Begin STORED DATA

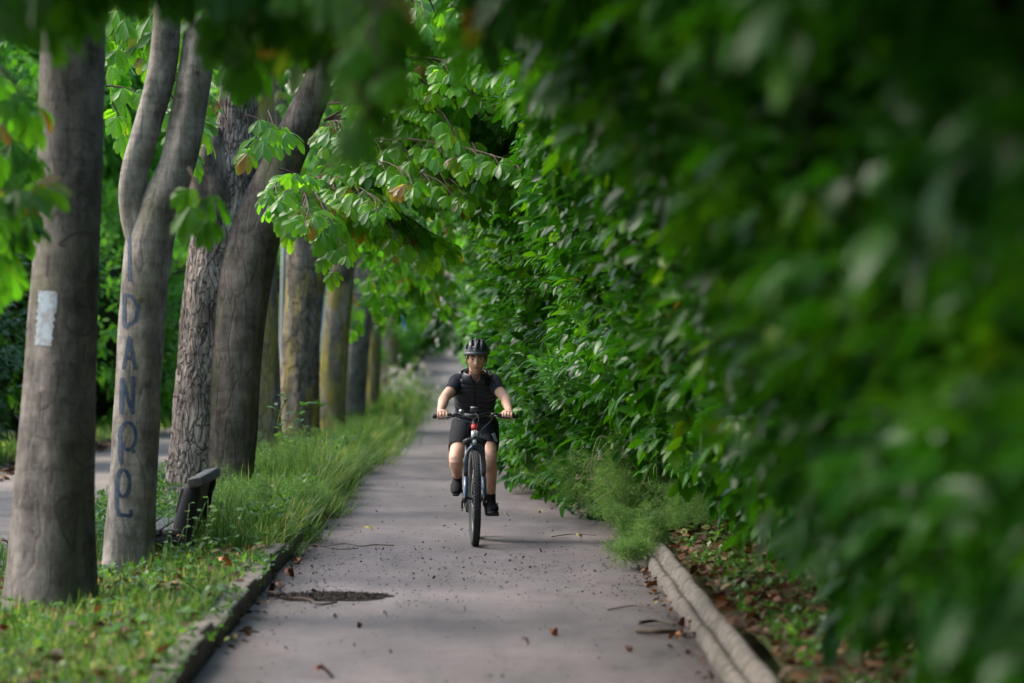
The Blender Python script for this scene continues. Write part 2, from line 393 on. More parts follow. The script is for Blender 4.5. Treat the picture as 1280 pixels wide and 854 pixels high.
def kerb_right():
    prof = [(1.175, -.05), (1.175, .03), (1.185, .065), (1.205, .085), (1.23, .09), (1.255, .08), (1.27, .072), (1.285, .09), (1.30, .125), (1.325, .142), (1.35, .148), (1.375, .14), (1.40, .11), (1.43, .05), (1.435, -.05)]
    prof = [(1.175 + (x - 1.175) * .8, z) for x, z in prof]
    ys = np.concatenate([np.arange(-2, 40, .0225), np.arange(40, 200, 2)]); V = []; k = len(prof)
    sg = np.floor(ys / 1.0); rj = {s_: R.normal(0, .006, 2) for s_ in np.unique(sg)}
    for y, s_ in zip(ys, sg):
        ph = (y / .30) * 2 * math.pi; rb = .022 * (abs(math.sin(ph / 2)) ** .35 - .8) if y < 40 else 0
        jt = -.02 if (y < 40 and abs((y % 1.0)) < .024) else 0
        for i, (x, z) in enumerate(prof):
            w = math.sin(math.pi * i / (k - 1))
            V.append((x - rb * w + dx(y) + rj[s_][0], y, z + rb * w + (jt if 0 < i < k - 1 else 0) + gz(y) + rj[s_][1]))
    F = [(j * k + i, (j + 1) * k + i, (j + 1) * k + i + 1, j * k + i + 1) for j in range(len(ys) - 1) for i in range(k - 1)]
    o = MB().add(V, F).build('kerb_right', mk2); tag(o, 'pale ribbed double kerb along the laurel side', 'kerb', kind='structure')
kerb_left(); kerb_right()
# ------------------------------------------------------------------ trees
def stem_mesh(pts, radii, seg=44, step=.05, amp=.02, flare=0.0, rough=0.0, seed=0, top_cap=True):
    rs = np.random.default_rng(seed)
    pts = np.array(pts, float); radii = np.array(radii, float)
    L_ = np.concatenate([[0], np.cumsum(np.linalg.norm(np.diff(pts, axis=0), axis=1))])
    n = max(4, int(L_[-1] / step)); t = np.linspace(0, L_[-1], n)
    # smooth interpolation
    def sm(a):
        q = np.interp(t, L_, a); k = max(3, int(.35 / step) | 1); pad = np.concatenate([np.full(k // 2, q[0]) - (np.arange(k // 2, 0, -1) * (q[1] - q[0])), q, np.full(k // 2, q[-1]) + np.arange(1, k // 2 + 1) * (q[-1] - q[-2])])
        return np.convolve(pad, np.ones(k) / k, 'valid')
    C = np.stack([sm(pts[:, i]) for i in range(3)], 1); rr = sm(radii)
    tan = nrm(np.gradient(C, axis=0)); u = np.array([1., 0, 0]); V = []
    ph = rs.random(24) * 6.28; th = np.arange(seg) * 2 * np.pi / seg
    for i in range(n):
        u = u - tan[i] * u.dot(tan[i]); u /= np.linalg.norm(u); w = np.cross(tan[i], u); z = t[i]
        lob = 1 + .035 * np.sin(2 * th + ph[0] + z * .5) + .03 * np.sin(3 * th + ph[1] - z * .7) + .02 * np.sin(5 * th + ph[2] + z * 1.3)
        lob += amp / max(rr[i], .03) * (.35 * np.sin(7 * th + ph[3] + 2.2 * z) * np.sin(3.1 * z + ph[4]) + .3 * np.sin(4 * th + ph[8]) * np.sin(9 * z + ph[9]))
        if flare: lob += flare * math.exp(-z / .16) * (1 + .55 * np.sin(4 * th + ph[5]) + .25 * np.sin(7 * th + ph[6])) + flare * .18 * math.exp(-z / .6)
        if rough:
            q = np.abs(np.sin(15 * th + 1.3 * np.sin(6.3 * z + ph[10]) + 1.2 * np.sin(15 * z + ph[11] + 2 * th) + ph[12])) ** .7
            q2 = np.abs(np.sin(19 * z + 2.5 * np.sin(3 * th + ph[13]) + ph[14])) ** .4
            lob += rough / rr[i] * (q * q2 - .5)
        r_ = rr[i] * lob
        V.append(C[i] + u * (r_ * np.cos(th))[:, None] + w * (r_ * np.sin(th))[:, None])
    V = np.concatenate(V)
    F = [(i * seg + k, i * seg + (k + 1) % seg, (i + 1) * seg + (k + 1) % seg, (i + 1) * seg + k) for i in range(n - 1) for k in range(seg)]
    if top_cap: F.append(tuple((n - 1) * seg + k for k in range(seg)))
    return V, F
def stem(name, pts, radii, m, parent, **k):
    V, F = stem_mesh(pts, radii, **k); V = V - np.array(parent.location)
    return MB().add(V, F).build(name, m, parent)
def pstem(name, pix, Y, m, parent, up=None, dy=0.0, close=False, **k):
    """stem whose silhouette is given by measured widths (cx, cy, width) at distance Y; dy leans it along Y with height"""
    pts = []; r = []
    for i, (x, y, w) in enumerate(pix):
        Yi = Y + dy * i; pts.append(P(x, y, Yi)); r.append(w / 2 / FPX * Yi)
    for u in (up or []): pts.append(np.array(u[:3])); r.append(u[3])
    if close:
        a, b = pts[-2], pts[-1]; d_ = (b - a) / np.linalg.norm(b - a); r0_ = r[-1]
        for q_, f_ in ((.35, .92), (.7, .6), (.95, .15)): pts.append(b + d_ * r0_ * q_ * 1.6); r.append(r0_ * f_)
    if k.pop('ground', True):
        p = pts[0].copy(); p[2] = gz(Y) - .12; d = pts[1] - pts[0]; p[:2] = (pts[0] - d / d[2] * (pts[0][2] - p[2]))[:2]
        pts.insert(0, p); r.insert(0, r[0])
    return stem(name, pts, r, m, parent, **k)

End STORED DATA

Without the pictures, output the full listing exactly as it stands.

→ **THE RESPONSE**:
The Blender Python script for this scene continues. Write part 2, from line 393 on. More parts follow. The script is for Blender 4.5. Treat the picture as 1280 pixels wide and 854 pixels high.
def kerb_right():
    prof = [(1.175, -.05), (1.175, .03), (1.185, .065), (1.205, .085), (1.23, .09), (1.255, .08), (1.27, .072), (1.285, .09), (1.30, .125), (1.325, .142), (1.35, .148), (1.375, .14), (1.40, .11), (1.43, .05), (1.435, -.05)]
    prof = [(1.175 + (x - 1.175) * .8, z) for x, z in prof]
    ys = np.concatenate([np.arange(-2, 40, .0225), np.arange(40, 200, 2)]); V = []; k = len(prof)
    sg = np.floor(ys / 1.0); rj = {s_: R.normal(0, .006, 2) for s_ in np.unique(sg)}
    for y, s_ in zip(ys, sg):
        ph = (y / .30) * 2 * math.pi; rb = .022 * (abs(math.sin(ph / 2)) ** .35 - .8) if y < 40 else 0
        jt = -.02 if (y < 40 and abs((y % 1.0)) < .024) else 0
        for i, (x, z) in enumerate(prof):
            w = math.sin(math.pi * i / (k - 1))
            V.append((x - rb * w + dx(y) + rj[s_][0], y, z + rb * w + (jt if 0 < i < k - 1 else 0) + gz(y) + rj[s_][1]))
    F = [(j * k + i, (j + 1) * k + i, (j + 1) * k + i + 1, j * k + i + 1) for j in range(len(ys) - 1) for i in range(k - 1)]
    o = MB().add(V, F).build('kerb_right', mk2); tag(o, 'pale ribbed double kerb along the laurel side', 'kerb', kind='structure')
kerb_left(); kerb_right()
# ------------------------------------------------------------------ trees
def stem_mesh(pts, radii, seg=44, step=.05, amp=.02, flare=0.0, rough=0.0, seed=0, top_cap=True):
    rs = np.random.default_rng(seed)
    pts = np.array(pts, float); radii = np.array(radii, float)
    L_ = np.concatenate([[0], np.cumsum(np.linalg.norm(np.diff(pts, axis=0), axis=1))])
    n = max(4, int(L_[-1] / step)); t = np.linspace(0, L_[-1], n)
    # smooth interpolation
    def sm(a):
        q = np.interp(t, L_, a); k = max(3, int(.35 / step) | 1); pad = np.concatenate([np.full(k // 2, q[0]) - (np.arange(k // 2, 0, -1) * (q[1] - q[0])), q, np.full(k // 2, q[-1]) + np.arange(1, k // 2 + 1) * (q[-1] - q[-2])])
        return np.convolve(pad, np.ones(k) / k, 'valid')
    C = np.stack([sm(pts[:, i]) for i in range(3)], 1); rr = sm(radii)
    tan = nrm(np.gradient(C, axis=0)); u = np.array([1., 0, 0]); V = []
    ph = rs.random(24) * 6.28; th = np.arange(seg) * 2 * np.pi / seg
    for i in range(n):
        u = u - tan[i] * u.dot(tan[i]); u /= np.linalg.norm(u); w = np.cross(tan[i], u); z = t[i]
        lob = 1 + .035 * np.sin(2 * th + ph[0] + z * .5) + .03 * np.sin(3 * th + ph[1] - z * .7) + .02 * np.sin(5 * th + ph[2] + z * 1.3)
        lob += amp / max(rr[i], .03) * (.35 * np.sin(7 * th + ph[3] + 2.2 * z) * np.sin(3.1 * z + ph[4]) + .3 * np.sin(4 * th + ph[8]) * np.sin(9 * z + ph[9]))
        if flare: lob += flare * math.exp(-z / .16) * (1 + .55 * np.sin(4 * th + ph[5]) + .25 * np.sin(7 * th + ph[6])) + flare * .18 * math.exp(-z / .6)
        if rough:
            q = np.abs(np.sin(15 * th + 1.3 * np.sin(6.3 * z + ph[10]) + 1.2 * np.sin(15 * z + ph[11] + 2 * th) + ph[12])) ** .7
            q2 = np.abs(np.sin(19 * z + 2.5 * np.sin(3 * th + ph[13]) + ph[14])) ** .4
            lob += rough / rr[i] * (q * q2 - .5)
        r_ = rr[i] * lob
        V.append(C[i] + u * (r_ * np.cos(th))[:, None] + w * (r_ * np.sin(th))[:, None])
    V = np.concatenate(V)
    F = [(i * seg + k, i * seg + (k + 1) % seg, (i + 1) * seg + (k + 1) % seg, (i + 1) * seg + k) for i in range(n - 1) for k in range(seg)]
    if top_cap: F.append(tuple((n - 1) * seg + k for k in range(seg)))
    return V, F
def stem(name, pts, radii, m, parent, **k):
    V, F = stem_mesh(pts, radii, **k); V = V - np.array(parent.location)
    return MB().add(V, F).build(name, m, parent)
def pstem(name, pix, Y, m, parent, up=None, dy=0.0, close=False, **k):
    """stem whose silhouette is given by measured widths (cx, cy, width) at distance Y; dy leans it along Y with height"""
    pts = []; r = []
    for i, (x, y, w) in enumerate(pix):
        Yi = Y + dy * i; pts.append(P(x, y, Yi)); r.append(w / 2 / FPX * Yi)
    for u in (up or []): pts.append(np.array(u[:3])); r.append(u[3])
    if close:
        a, b = pts[-2], pts[-1]; d_ = (b - a) / np.linalg.norm(b - a); r0_ = r[-1]
        for q_, f_ in ((.35, .92), (.7, .6), (.95, .15)): pts.append(b + d_ * r0_ * q_ * 1.6); r.append(r0_ * f_)
    if k.pop('ground', True):
        p = pts[0].copy(); p[2] = gz(Y) - .12; d = pts[1] - pts[0]; p[:2] = (pts[0] - d / d[2] * (pts[0][2] - p[2]))[:2]
        pts.insert(0, p); r.insert(0, r[0])
    return stem(name, pts, r, m, parent, **k)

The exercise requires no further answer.